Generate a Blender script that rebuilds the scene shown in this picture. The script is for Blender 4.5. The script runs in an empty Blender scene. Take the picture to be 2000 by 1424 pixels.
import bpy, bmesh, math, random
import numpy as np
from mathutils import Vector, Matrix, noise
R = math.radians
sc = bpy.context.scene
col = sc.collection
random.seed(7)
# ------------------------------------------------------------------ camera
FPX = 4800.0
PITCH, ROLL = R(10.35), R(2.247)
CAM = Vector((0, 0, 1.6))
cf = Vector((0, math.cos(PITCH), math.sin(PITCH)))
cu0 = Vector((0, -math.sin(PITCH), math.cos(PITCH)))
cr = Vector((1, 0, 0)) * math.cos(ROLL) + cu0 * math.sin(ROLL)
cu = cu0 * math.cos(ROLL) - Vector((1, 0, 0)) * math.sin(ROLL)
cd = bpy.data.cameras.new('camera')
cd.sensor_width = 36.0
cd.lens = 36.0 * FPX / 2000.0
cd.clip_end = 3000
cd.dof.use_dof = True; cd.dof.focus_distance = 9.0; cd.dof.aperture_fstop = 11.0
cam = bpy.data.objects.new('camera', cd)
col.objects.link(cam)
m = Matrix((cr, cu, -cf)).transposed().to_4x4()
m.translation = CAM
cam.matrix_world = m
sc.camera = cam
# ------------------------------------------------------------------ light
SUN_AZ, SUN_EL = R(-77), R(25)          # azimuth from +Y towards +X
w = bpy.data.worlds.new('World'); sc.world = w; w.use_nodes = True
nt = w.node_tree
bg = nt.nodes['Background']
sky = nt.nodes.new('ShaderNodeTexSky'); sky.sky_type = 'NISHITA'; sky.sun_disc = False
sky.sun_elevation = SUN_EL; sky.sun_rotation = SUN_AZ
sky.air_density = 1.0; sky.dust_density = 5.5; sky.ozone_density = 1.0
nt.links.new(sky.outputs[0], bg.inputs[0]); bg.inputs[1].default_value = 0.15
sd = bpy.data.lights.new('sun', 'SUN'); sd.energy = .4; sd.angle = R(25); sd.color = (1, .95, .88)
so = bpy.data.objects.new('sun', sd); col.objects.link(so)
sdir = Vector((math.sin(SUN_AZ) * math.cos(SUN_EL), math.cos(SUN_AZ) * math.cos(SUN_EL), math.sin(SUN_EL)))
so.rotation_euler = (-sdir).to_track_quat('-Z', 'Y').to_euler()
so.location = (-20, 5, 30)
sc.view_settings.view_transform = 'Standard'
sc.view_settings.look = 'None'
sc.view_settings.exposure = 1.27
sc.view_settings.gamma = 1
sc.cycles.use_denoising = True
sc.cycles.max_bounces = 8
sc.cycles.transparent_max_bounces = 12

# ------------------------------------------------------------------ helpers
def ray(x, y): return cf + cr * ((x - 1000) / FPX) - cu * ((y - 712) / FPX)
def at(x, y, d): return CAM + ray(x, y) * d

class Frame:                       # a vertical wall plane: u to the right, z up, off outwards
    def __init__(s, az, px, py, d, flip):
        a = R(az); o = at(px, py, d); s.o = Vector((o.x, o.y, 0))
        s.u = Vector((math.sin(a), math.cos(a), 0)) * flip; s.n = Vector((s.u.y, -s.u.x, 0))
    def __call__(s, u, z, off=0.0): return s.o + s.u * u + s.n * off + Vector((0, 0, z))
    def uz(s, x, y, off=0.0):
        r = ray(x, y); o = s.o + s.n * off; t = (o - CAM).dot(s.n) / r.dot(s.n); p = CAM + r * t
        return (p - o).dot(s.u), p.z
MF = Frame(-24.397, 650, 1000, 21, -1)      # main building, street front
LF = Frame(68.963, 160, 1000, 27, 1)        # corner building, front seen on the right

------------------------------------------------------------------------

Set exercise
Nothing in the listing may be changed; retype it all exactly.

Output for this exercise
Generate a Blender script that rebuilds the scene shown in this picture. The script is for Blender 4.5. The script runs in an empty Blender scene. Take the picture to be 2000 by 1424 pixels.
import bpy, bmesh, math, random
import numpy as np
from mathutils import Vector, Matrix, noise
R = math.radians
sc = bpy.context.scene
col = sc.collection
random.seed(7)
# ------------------------------------------------------------------ camera
FPX = 4800.0
PITCH, ROLL = R(10.35), R(2.247)
CAM = Vector((0, 0, 1.6))
cf = Vector((0, math.cos(PITCH), math.sin(PITCH)))
cu0 = Vector((0, -math.sin(PITCH), math.cos(PITCH)))
cr = Vector((1, 0, 0)) * math.cos(ROLL) + cu0 * math.sin(ROLL)
cu = cu0 * math.cos(ROLL) - Vector((1, 0, 0)) * math.sin(ROLL)
cd = bpy.data.cameras.new('camera')
cd.sensor_width = 36.0
cd.lens = 36.0 * FPX / 2000.0
cd.clip_end = 3000
cd.dof.use_dof = True; cd.dof.focus_distance = 9.0; cd.dof.aperture_fstop = 11.0
cam = bpy.data.objects.new('camera', cd)
col.objects.link(cam)
m = Matrix((cr, cu, -cf)).transposed().to_4x4()
m.translation = CAM
cam.matrix_world = m
sc.camera = cam
# ------------------------------------------------------------------ light
SUN_AZ, SUN_EL = R(-77), R(25)          # azimuth from +Y towards +X
w = bpy.data.worlds.new('World'); sc.world = w; w.use_nodes = True
nt = w.node_tree
bg = nt.nodes['Background']
sky = nt.nodes.new('ShaderNodeTexSky'); sky.sky_type = 'NISHITA'; sky.sun_disc = False
sky.sun_elevation = SUN_EL; sky.sun_rotation = SUN_AZ
sky.air_density = 1.0; sky.dust_density = 5.5; sky.ozone_density = 1.0
nt.links.new(sky.outputs[0], bg.inputs[0]); bg.inputs[1].default_value = 0.15
sd = bpy.data.lights.new('sun', 'SUN'); sd.energy = .4; sd.angle = R(25); sd.color = (1, .95, .88)
so = bpy.data.objects.new('sun', sd); col.objects.link(so)
sdir = Vector((math.sin(SUN_AZ) * math.cos(SUN_EL), math.cos(SUN_AZ) * math.cos(SUN_EL), math.sin(SUN_EL)))
so.rotation_euler = (-sdir).to_track_quat('-Z', 'Y').to_euler()
so.location = (-20, 5, 30)
sc.view_settings.view_transform = 'Standard'
sc.view_settings.look = 'None'
sc.view_settings.exposure = 1.27
sc.view_settings.gamma = 1
sc.cycles.use_denoising = True
sc.cycles.max_bounces = 8
sc.cycles.transparent_max_bounces = 12

# ------------------------------------------------------------------ helpers
def ray(x, y): return cf + cr * ((x - 1000) / FPX) - cu * ((y - 712) / FPX)
def at(x, y, d): return CAM + ray(x, y) * d

class Frame:                       # a vertical wall plane: u to the right, z up, off outwards
    def __init__(s, az, px, py, d, flip):
        a = R(az); o = at(px, py, d); s.o = Vector((o.x, o.y, 0))
        s.u = Vector((math.sin(a), math.cos(a), 0)) * flip; s.n = Vector((s.u.y, -s.u.x, 0))
    def __call__(s, u, z, off=0.0): return s.o + s.u * u + s.n * off + Vector((0, 0, z))
    def uz(s, x, y, off=0.0):
        r = ray(x, y); o = s.o + s.n * off; t = (o - CAM).dot(s.n) / r.dot(s.n); p = CAM + r * t
        return (p - o).dot(s.u), p.z
MF = Frame(-24.397, 650, 1000, 21, -1)      # main building, street front
LF = Frame(68.963, 160, 1000, 27, 1)        # corner building, front seen on the right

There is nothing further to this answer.